C. Kesimpulan dan Saran
Korporasi adalah subjek hukum yang bertindak sebagai pendukung hak dan kewajiban seperti halnya manusia. Perbedaannya korporasi tidak dapat dipidana penjara dan hukuman mati, tetapi dapat dikenakan denda dan pencabutan izin usaha. Untuk menjatuhkan sanksi pidana tambahan berupa pencabutan izin usaha hendaknya mempertimbangkan dampaknya terhadap tenaga buruh atau karyawan korporasi yang bersngkutan.

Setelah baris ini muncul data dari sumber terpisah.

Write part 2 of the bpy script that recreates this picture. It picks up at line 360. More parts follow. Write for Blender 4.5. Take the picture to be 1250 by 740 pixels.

Untuk mengejar ketertinggalan hukum dibandingkan dengan perkembangan ekonomi dan teknologi yang mendorong tumbuh suburnya korporasi, sebaiknya kita lebih realistis saja, dengan mencoba melihat apa yang ada saat ini dan apa yang didepan kita serta mulai mengurangi kesetiaan yang berlebihan pada para ahli yang hidup pada beberapa abad yang lalu, sehingga kita dapat melahirkan peraturan perundang-undangan yang lebih realistis, yang substansinya tidak terlalu jauh menyimpang dari kenyataan agar dapat efektip penerapannya.